This Is Heavy
I am afraid. Of many things. Were do we begin? I am afraid of death. I am absolutely terrified of it, of disappearing before achieving any goal at all. It’s happening all over, I feel, to so many people, people I knew, people I wish I knew, people I feel connected to because I watched them one time, in one game, as they fought their hearts out against someone I wished I knew, at a sporting event I once went to. I didn’t know them, but I did, in a sense, because everything about that game I held so close to me, everything apart of that sport is a part of me. And now they are dying, dead, they are gone. It happens every day, and it scares me to the bone. What happens after that, after you pass from this place to the next, whatever that may be? I don’t know. I don’t want to know. I don’t want to acquaint myself with that realm. I don’t want to know the endings of man.
I died once, almost. Several times. Once I drowned, if not for a fireman and his son. I would be dead at the bottom of a lake in Hawaii. I crashed on the freeway, skidding across five lanes, pouring rain and freezing cold, cheating death like it was a child that didn’t know any better. I spit in it’s eye. It should have been the end, but it wasn’t. What about then? Driving the fifteen north, alone, with a throbbing explosion of a pulse, thinking I would die alone on the side of a desert, a heart in dust, pebbles on the road. What happened then? I do not know. But death is a thing that frightens me more than anything.
And, as it is, with death where do you begin with the things you haven’t felt, the things you haven’t accomplished? I don’t want to die alone, unloved, unfulfilled, unknowing of what was possible, of what could have been. I cannot grasp this for the life (or death) of me. The riddle of life, the puzzle of living, of what it all means. I have no clue where to begin, but where it ends, that I do not want to see.
I don’t want to die without knowing what we could have been, what we could have seen. I don’t want to wish I were somewhere else, with someone else, wondering with my last few beats if I made the right decision, picked the right option, chose the right choice. So many variables of what are and what could have been. I don’t like uncertainty. I am Heisenberg’s nemesis.

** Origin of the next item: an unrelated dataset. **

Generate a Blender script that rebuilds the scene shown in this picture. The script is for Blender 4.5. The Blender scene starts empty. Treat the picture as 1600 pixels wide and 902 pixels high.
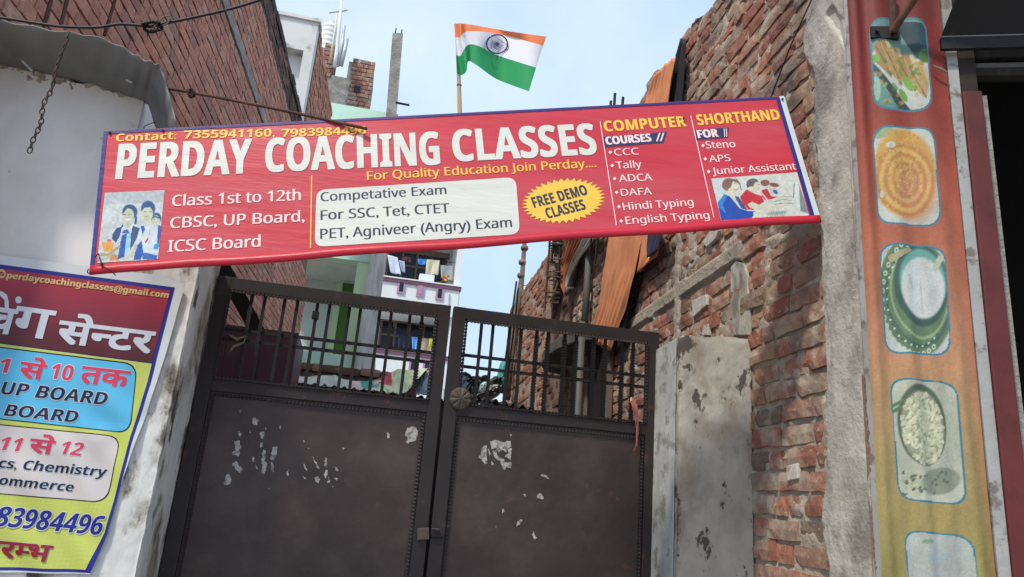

But maybe what does it matter? Maybe fuck it. Maybe you do what you want, what makes you happy and if it works then fantastic, but if it doesn’t, well, maybe you feel better because at least you took the chance. At least now you know. Maybe that’s the key to it all.
The fact of the matter is this: three hockey players have died this Summer, three men of a sport that is embedded in my being. It is me. And even if I didn’t know them, I did. I knew how they played, I watched them in interviews, I knew them on paper, I knew them on screen. Three people I knew, but I didn’t. And then another, someone I knew, face to face, if maybe only in passing. But I knew him, from when I first picked the sport up, with friends, older than I can remember. I knew him. And now, at thirty, he is gone. Why it affects me this way I cannot say. But maybe it’s because I’m twenty-five and still out and about, outside of my head, wondering what the fuck it all is, what it is even all about. He didn’t have the chance to find it. I wish he did.
I am afraid of the future, afraid of what comes, what can, and what will be, afraid of sharing that same future as that man that didn’t get the chance to really live. I wish, like every man and woman and child who never had that chance, that I can experience that. But I can’t see it, I can’t see that future…and it is scary.
I do not want to die without love, without being love, and I do not want to pass on, fade away, without seeing what I can possibly achieve, what I (if anything) am truly capable of. This is not a ramble of some neurotic, depressive uncontrolled person. Everyone deserves a full life, but I am afraid of mine, if it will be even full at all. To those gone before their time, and to those gone before they even realized the concept of time, it was not fair, and wherever you may be now I hope you are happy and at peace and living your dreams out in the stars and the sky.